# [THE REQUEST]
Restate all of the data exactly.

# [DATA SHOWN]
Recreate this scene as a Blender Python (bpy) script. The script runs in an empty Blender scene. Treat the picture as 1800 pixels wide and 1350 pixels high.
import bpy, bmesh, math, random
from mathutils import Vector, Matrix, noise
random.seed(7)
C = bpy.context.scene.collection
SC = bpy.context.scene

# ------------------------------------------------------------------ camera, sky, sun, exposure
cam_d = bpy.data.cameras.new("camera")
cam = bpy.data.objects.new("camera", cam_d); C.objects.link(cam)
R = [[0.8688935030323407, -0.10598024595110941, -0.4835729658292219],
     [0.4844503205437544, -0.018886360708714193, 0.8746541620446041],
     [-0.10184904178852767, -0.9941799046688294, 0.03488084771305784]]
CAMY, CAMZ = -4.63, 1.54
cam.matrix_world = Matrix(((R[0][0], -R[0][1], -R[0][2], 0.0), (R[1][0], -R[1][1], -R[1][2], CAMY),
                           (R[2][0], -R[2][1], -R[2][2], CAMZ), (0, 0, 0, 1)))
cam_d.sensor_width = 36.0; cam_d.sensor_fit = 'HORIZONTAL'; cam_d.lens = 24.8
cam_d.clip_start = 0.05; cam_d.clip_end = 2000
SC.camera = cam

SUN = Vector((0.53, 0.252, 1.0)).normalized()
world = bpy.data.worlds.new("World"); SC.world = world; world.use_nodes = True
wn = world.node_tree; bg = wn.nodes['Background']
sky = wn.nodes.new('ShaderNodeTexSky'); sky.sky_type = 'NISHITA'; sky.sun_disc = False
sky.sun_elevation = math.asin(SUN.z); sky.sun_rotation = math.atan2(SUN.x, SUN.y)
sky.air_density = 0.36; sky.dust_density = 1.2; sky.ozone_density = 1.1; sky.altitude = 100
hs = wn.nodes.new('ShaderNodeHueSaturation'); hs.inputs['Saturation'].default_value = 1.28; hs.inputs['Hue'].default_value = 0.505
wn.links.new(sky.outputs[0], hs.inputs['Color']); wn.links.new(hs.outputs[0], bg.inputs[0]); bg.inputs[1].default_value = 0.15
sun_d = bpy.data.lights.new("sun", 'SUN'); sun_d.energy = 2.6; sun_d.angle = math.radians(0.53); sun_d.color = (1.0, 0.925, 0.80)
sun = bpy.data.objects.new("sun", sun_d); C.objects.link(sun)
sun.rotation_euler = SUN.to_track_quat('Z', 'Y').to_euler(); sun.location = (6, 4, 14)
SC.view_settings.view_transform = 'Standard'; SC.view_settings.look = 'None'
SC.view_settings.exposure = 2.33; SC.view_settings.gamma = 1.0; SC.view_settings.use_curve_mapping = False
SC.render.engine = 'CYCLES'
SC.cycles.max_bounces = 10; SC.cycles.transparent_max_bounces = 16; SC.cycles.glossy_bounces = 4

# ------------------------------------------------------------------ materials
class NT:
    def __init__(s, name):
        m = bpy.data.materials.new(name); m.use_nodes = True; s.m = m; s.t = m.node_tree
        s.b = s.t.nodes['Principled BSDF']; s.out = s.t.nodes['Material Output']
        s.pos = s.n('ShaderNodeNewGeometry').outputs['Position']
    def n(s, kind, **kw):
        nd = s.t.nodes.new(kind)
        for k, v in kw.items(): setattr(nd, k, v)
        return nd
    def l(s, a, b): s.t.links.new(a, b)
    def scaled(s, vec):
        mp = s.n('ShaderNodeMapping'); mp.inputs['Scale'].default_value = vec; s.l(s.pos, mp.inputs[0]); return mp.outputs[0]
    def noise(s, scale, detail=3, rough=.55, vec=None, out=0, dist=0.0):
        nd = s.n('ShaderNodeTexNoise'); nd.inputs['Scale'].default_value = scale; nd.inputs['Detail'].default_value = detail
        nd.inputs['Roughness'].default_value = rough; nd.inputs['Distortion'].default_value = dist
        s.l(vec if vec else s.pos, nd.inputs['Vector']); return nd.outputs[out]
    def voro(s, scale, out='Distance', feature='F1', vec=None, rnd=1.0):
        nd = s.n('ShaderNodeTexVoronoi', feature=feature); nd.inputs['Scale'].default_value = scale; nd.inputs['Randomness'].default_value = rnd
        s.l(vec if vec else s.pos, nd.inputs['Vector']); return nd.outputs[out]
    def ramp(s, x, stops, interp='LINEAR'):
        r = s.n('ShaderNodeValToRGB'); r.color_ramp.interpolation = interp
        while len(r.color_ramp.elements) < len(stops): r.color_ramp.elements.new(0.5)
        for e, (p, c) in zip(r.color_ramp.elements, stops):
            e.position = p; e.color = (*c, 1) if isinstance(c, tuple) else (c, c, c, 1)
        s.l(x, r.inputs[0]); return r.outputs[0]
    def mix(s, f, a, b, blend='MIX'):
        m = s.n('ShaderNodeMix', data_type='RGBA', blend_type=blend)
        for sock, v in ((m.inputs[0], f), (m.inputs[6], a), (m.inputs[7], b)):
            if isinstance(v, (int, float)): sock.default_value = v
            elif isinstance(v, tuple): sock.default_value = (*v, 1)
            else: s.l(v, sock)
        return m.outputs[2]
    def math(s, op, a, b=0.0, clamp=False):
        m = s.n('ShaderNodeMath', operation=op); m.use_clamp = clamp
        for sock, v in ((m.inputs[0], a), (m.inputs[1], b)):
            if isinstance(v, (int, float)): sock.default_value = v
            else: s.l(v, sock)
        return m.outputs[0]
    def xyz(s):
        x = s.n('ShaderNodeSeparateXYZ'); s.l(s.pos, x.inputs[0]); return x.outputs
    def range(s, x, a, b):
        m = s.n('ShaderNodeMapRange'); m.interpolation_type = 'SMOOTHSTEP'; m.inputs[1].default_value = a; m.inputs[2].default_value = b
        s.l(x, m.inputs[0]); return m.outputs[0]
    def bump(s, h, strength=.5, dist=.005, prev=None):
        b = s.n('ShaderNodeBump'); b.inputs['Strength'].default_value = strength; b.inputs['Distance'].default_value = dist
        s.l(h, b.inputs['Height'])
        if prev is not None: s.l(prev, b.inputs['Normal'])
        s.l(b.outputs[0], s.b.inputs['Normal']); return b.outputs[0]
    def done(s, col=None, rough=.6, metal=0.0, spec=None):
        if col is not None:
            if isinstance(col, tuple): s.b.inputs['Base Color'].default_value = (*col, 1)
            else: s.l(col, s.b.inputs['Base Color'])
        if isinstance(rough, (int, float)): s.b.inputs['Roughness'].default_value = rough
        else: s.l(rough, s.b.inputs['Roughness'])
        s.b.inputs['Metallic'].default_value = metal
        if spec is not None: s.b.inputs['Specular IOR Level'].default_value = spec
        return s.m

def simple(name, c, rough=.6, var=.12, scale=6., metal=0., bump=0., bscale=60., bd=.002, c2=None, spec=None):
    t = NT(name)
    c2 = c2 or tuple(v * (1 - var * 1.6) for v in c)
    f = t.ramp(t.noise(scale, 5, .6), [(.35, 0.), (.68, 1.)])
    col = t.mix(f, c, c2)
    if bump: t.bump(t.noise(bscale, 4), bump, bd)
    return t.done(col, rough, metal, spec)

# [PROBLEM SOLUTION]
Recreate this scene as a Blender Python (bpy) script. The script runs in an empty Blender scene. Treat the picture as 1800 pixels wide and 1350 pixels high.
import bpy, bmesh, math, random
from mathutils import Vector, Matrix, noise
random.seed(7)
C = bpy.context.scene.collection
SC = bpy.context.scene

# ------------------------------------------------------------------ camera, sky, sun, exposure
cam_d = bpy.data.cameras.new("camera")
cam = bpy.data.objects.new("camera", cam_d); C.objects.link(cam)
R = [[0.8688935030323407, -0.10598024595110941, -0.4835729658292219],
     [0.4844503205437544, -0.018886360708714193, 0.8746541620446041],
     [-0.10184904178852767, -0.9941799046688294, 0.03488084771305784]]
CAMY, CAMZ = -4.63, 1.54
cam.matrix_world = Matrix(((R[0][0], -R[0][1], -R[0][2], 0.0), (R[1][0], -R[1][1], -R[1][2], CAMY),
                           (R[2][0], -R[2][1], -R[2][2], CAMZ), (0, 0, 0, 1)))
cam_d.sensor_width = 36.0; cam_d.sensor_fit = 'HORIZONTAL'; cam_d.lens = 24.8
cam_d.clip_start = 0.05; cam_d.clip_end = 2000
SC.camera = cam

SUN = Vector((0.53, 0.252, 1.0)).normalized()
world = bpy.data.worlds.new("World"); SC.world = world; world.use_nodes = True
wn = world.node_tree; bg = wn.nodes['Background']
sky = wn.nodes.new('ShaderNodeTexSky'); sky.sky_type = 'NISHITA'; sky.sun_disc = False
sky.sun_elevation = math.asin(SUN.z); sky.sun_rotation = math.atan2(SUN.x, SUN.y)
sky.air_density = 0.36; sky.dust_density = 1.2; sky.ozone_density = 1.1; sky.altitude = 100
hs = wn.nodes.new('ShaderNodeHueSaturation'); hs.inputs['Saturation'].default_value = 1.28; hs.inputs['Hue'].default_value = 0.505
wn.links.new(sky.outputs[0], hs.inputs['Color']); wn.links.new(hs.outputs[0], bg.inputs[0]); bg.inputs[1].default_value = 0.15
sun_d = bpy.data.lights.new("sun", 'SUN'); sun_d.energy = 2.6; sun_d.angle = math.radians(0.53); sun_d.color = (1.0, 0.925, 0.80)
sun = bpy.data.objects.new("sun", sun_d); C.objects.link(sun)
sun.rotation_euler = SUN.to_track_quat('Z', 'Y').to_euler(); sun.location = (6, 4, 14)
SC.view_settings.view_transform = 'Standard'; SC.view_settings.look = 'None'
SC.view_settings.exposure = 2.33; SC.view_settings.gamma = 1.0; SC.view_settings.use_curve_mapping = False
SC.render.engine = 'CYCLES'
SC.cycles.max_bounces = 10; SC.cycles.transparent_max_bounces = 16; SC.cycles.glossy_bounces = 4

# ------------------------------------------------------------------ materials
class NT:
    def __init__(s, name):
        m = bpy.data.materials.new(name); m.use_nodes = True; s.m = m; s.t = m.node_tree
        s.b = s.t.nodes['Principled BSDF']; s.out = s.t.nodes['Material Output']
        s.pos = s.n('ShaderNodeNewGeometry').outputs['Position']
    def n(s, kind, **kw):
        nd = s.t.nodes.new(kind)
        for k, v in kw.items(): setattr(nd, k, v)
        return nd
    def l(s, a, b): s.t.links.new(a, b)
    def scaled(s, vec):
        mp = s.n('ShaderNodeMapping'); mp.inputs['Scale'].default_value = vec; s.l(s.pos, mp.inputs[0]); return mp.outputs[0]
    def noise(s, scale, detail=3, rough=.55, vec=None, out=0, dist=0.0):
        nd = s.n('ShaderNodeTexNoise'); nd.inputs['Scale'].default_value = scale; nd.inputs['Detail'].default_value = detail
        nd.inputs['Roughness'].default_value = rough; nd.inputs['Distortion'].default_value = dist
        s.l(vec if vec else s.pos, nd.inputs['Vector']); return nd.outputs[out]
    def voro(s, scale, out='Distance', feature='F1', vec=None, rnd=1.0):
        nd = s.n('ShaderNodeTexVoronoi', feature=feature); nd.inputs['Scale'].default_value = scale; nd.inputs['Randomness'].default_value = rnd
        s.l(vec if vec else s.pos, nd.inputs['Vector']); return nd.outputs[out]
    def ramp(s, x, stops, interp='LINEAR'):
        r = s.n('ShaderNodeValToRGB'); r.color_ramp.interpolation = interp
        while len(r.color_ramp.elements) < len(stops): r.color_ramp.elements.new(0.5)
        for e, (p, c) in zip(r.color_ramp.elements, stops):
            e.position = p; e.color = (*c, 1) if isinstance(c, tuple) else (c, c, c, 1)
        s.l(x, r.inputs[0]); return r.outputs[0]
    def mix(s, f, a, b, blend='MIX'):
        m = s.n('ShaderNodeMix', data_type='RGBA', blend_type=blend)
        for sock, v in ((m.inputs[0], f), (m.inputs[6], a), (m.inputs[7], b)):
            if isinstance(v, (int, float)): sock.default_value = v
            elif isinstance(v, tuple): sock.default_value = (*v, 1)
            else: s.l(v, sock)
        return m.outputs[2]
    def math(s, op, a, b=0.0, clamp=False):
        m = s.n('ShaderNodeMath', operation=op); m.use_clamp = clamp
        for sock, v in ((m.inputs[0], a), (m.inputs[1], b)):
            if isinstance(v, (int, float)): sock.default_value = v
            else: s.l(v, sock)
        return m.outputs[0]
    def xyz(s):
        x = s.n('ShaderNodeSeparateXYZ'); s.l(s.pos, x.inputs[0]); return x.outputs
    def range(s, x, a, b):
        m = s.n('ShaderNodeMapRange'); m.interpolation_type = 'SMOOTHSTEP'; m.inputs[1].default_value = a; m.inputs[2].default_value = b
        s.l(x, m.inputs[0]); return m.outputs[0]
    def bump(s, h, strength=.5, dist=.005, prev=None):
        b = s.n('ShaderNodeBump'); b.inputs['Strength'].default_value = strength; b.inputs['Distance'].default_value = dist
        s.l(h, b.inputs['Height'])
        if prev is not None: s.l(prev, b.inputs['Normal'])
        s.l(b.outputs[0], s.b.inputs['Normal']); return b.outputs[0]
    def done(s, col=None, rough=.6, metal=0.0, spec=None):
        if col is not None:
            if isinstance(col, tuple): s.b.inputs['Base Color'].default_value = (*col, 1)
            else: s.l(col, s.b.inputs['Base Color'])
        if isinstance(rough, (int, float)): s.b.inputs['Roughness'].default_value = rough
        else: s.l(rough, s.b.inputs['Roughness'])
        s.b.inputs['Metallic'].default_value = metal
        if spec is not None: s.b.inputs['Specular IOR Level'].default_value = spec
        return s.m

def simple(name, c, rough=.6, var=.12, scale=6., metal=0., bump=0., bscale=60., bd=.002, c2=None, spec=None):
    t = NT(name)
    c2 = c2 or tuple(v * (1 - var * 1.6) for v in c)
    f = t.ramp(t.noise(scale, 5, .6), [(.35, 0.), (.68, 1.)])
    col = t.mix(f, c, c2)
    if bump: t.bump(t.noise(bscale, 4), bump, bd)
    return t.done(col, rough, metal, spec)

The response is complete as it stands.